Quantum limited particle sensing in optical tweezers

TL;DR

This paper demonstrates that spatial homodyne detection significantly enhances particle sensing sensitivity in optical tweezers compared to traditional quadrant detection, offering an order of magnitude improvement.

Contribution

It introduces an optimal particle sensing scheme based on spatial homodyne detection and develops a formalism for transverse spatial mode analysis.

Findings

Spatial homodyne detection outperforms quadrant detection in sensitivity.

Numerical simulations show an order of magnitude improvement.
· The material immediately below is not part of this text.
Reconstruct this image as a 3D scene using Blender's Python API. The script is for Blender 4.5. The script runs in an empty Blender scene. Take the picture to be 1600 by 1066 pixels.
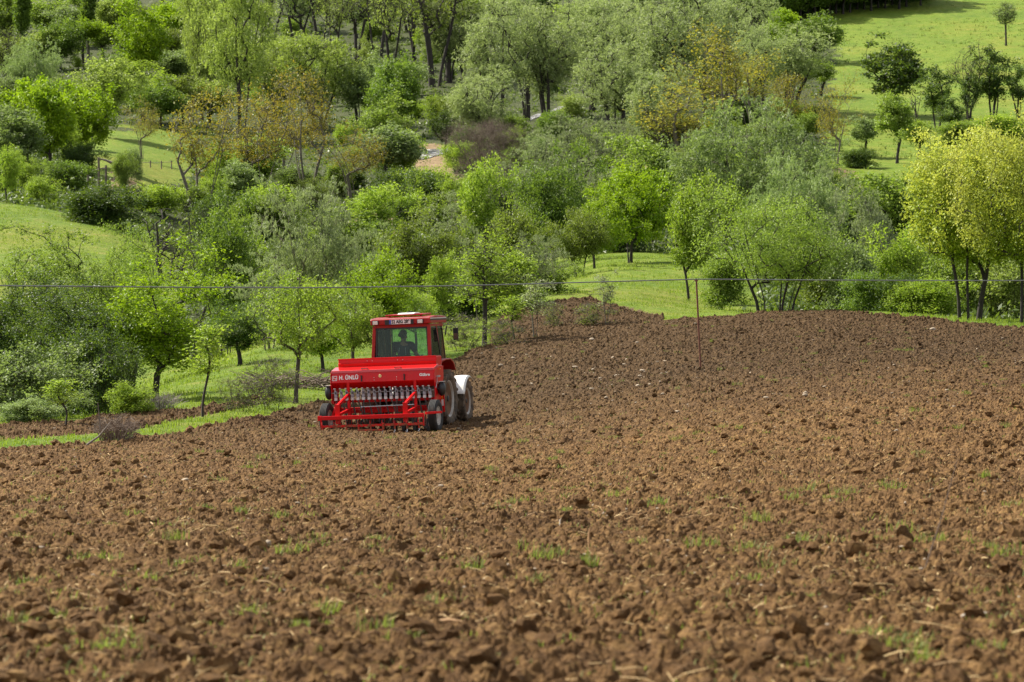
import bpy, bmesh, math, random
import numpy as np
from mathutils import Vector, Matrix
R = math.radians
C = bpy.context.scene.collection
scene = bpy.context.scene
random.seed(7); rng = np.random.default_rng(7)
F = 4444.0; HY = 451.0          # focal length and eye level of the photograph, in its pixels

# ---------------------------------------------------------------- camera
cd = bpy.data.cameras.new('camera'); cam = bpy.data.objects.new('camera', cd); C.objects.link(cam)
cam.location = (0, 0, 0); cam.rotation_euler = (R(90), 0, 0)
cd.lens = 100; cd.sensor_width = 36; cd.sensor_fit = 'HORIZONTAL'
cd.shift_y = -(533 - HY) / 1600; cd.clip_start = 0.1; cd.clip_end = 6000
cd.dof.use_dof = True; cd.dof.focus_distance = 64; cd.dof.aperture_fstop = 5.2
scene.camera = cam
# ---------------------------------------------------------------- daylight
SUN_EL, SUN_AZ = 47, 27          # azimuth: degrees beyond the scene, from the left
w = bpy.data.worlds.new('World'); scene.world = w; w.use_nodes = True
nt = w.node_tree; nt.nodes.clear()
sky = nt.nodes.new('ShaderNodeTexSky'); sky.sky_type = 'NISHITA'; sky.sun_disc = False
sv = Vector((-math.cos(R(SUN_EL)) * math.cos(R(SUN_AZ)), math.cos(R(SUN_EL)) * math.sin(R(SUN_AZ)), math.sin(R(SUN_EL))))
sky.sun_elevation = R(SUN_EL); sky.sun_rotation = math.atan2(sv.x, sv.y)
bg = nt.nodes.new('ShaderNodeBackground'); bg.inputs[1].default_value = 0.062
wo = nt.nodes.new('ShaderNodeOutputWorld')
tcw = nt.nodes.new('ShaderNodeTexCoord'); cn = nt.nodes.new('ShaderNodeTexNoise'); cn.inputs['Scale'].default_value = 2.2; cn.inputs['Detail'].default_value = 6
crw = nt.nodes.new('ShaderNodeValToRGB'); crw.color_ramp.elements[0].position = 0.43; crw.color_ramp.elements[1].position = 0.60
cmx = nt.nodes.new('ShaderNodeMix'); cmx.data_type = 'RGBA'; cmx.inputs[7].default_value = (9.5, 9.3, 9.0, 1)     # unseen white clouds, added to whiten reflections and fill light
nt.links.new(tcw.outputs['Generated'], cn.inputs['Vector']); nt.links.new(cn.outputs['Fac'], crw.inputs[0]); nt.links.new(crw.outputs[0], cmx.inputs[0]); nt.links.new(sky.outputs[0], cmx.inputs[6])
nt.links.new(cmx.outputs[2], bg.inputs[0]); nt.links.new(bg.outputs[0], wo.inputs[0])
sl = bpy.data.lights.new('sun', 'SUN'); sl.energy = 5.0; sl.angle = R(0.5); sl.color = (1, 0.93, 0.80)
so = bpy.data.objects.new('sun', sl); C.objects.link(so); so.rotation_euler = sv.to_track_quat('Z', 'Y').to_euler()
scene.view_settings.view_transform = 'Standard'; scene.view_settings.look = 'None'
scene.view_settings.exposure = 1.0; scene.view_settings.gamma = 1
try:
    scene.cycles.max_bounces = 6; scene.cycles.diffuse_bounces = 3; scene.cycles.glossy_bounces = 2
    scene.cycles.transmission_bounces = 4; scene.cycles.transparent_max_bounces = 12
    scene.cycles.caustics_reflective = False; scene.cycles.caustics_refractive = False
except Exception: pass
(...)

The formalism enables better understanding of transverse spatial modes.

Abstract

Particle sensing in optical tweezers systems provides information on the position, velocity and force of the specimen particles. The conventional quadrant detection scheme is applied ubiquitously in optical tweezers experiments to quantify these parameters. In this paper we show that quadrant detection is non-optimal for particle sensing in optical tweezers and propose an alternative optimal particle sensing scheme based on spatial homodyne detection. A formalism for particle sensing in terms of transverse spatial modes is developed and numerical simulations of the efficacy of both quadrant and spatial homodyne detection are shown. We demonstrate that an order of magnitude improvement in particle sensing sensitivity can be achieved using spatial homodyne over quadrant detection.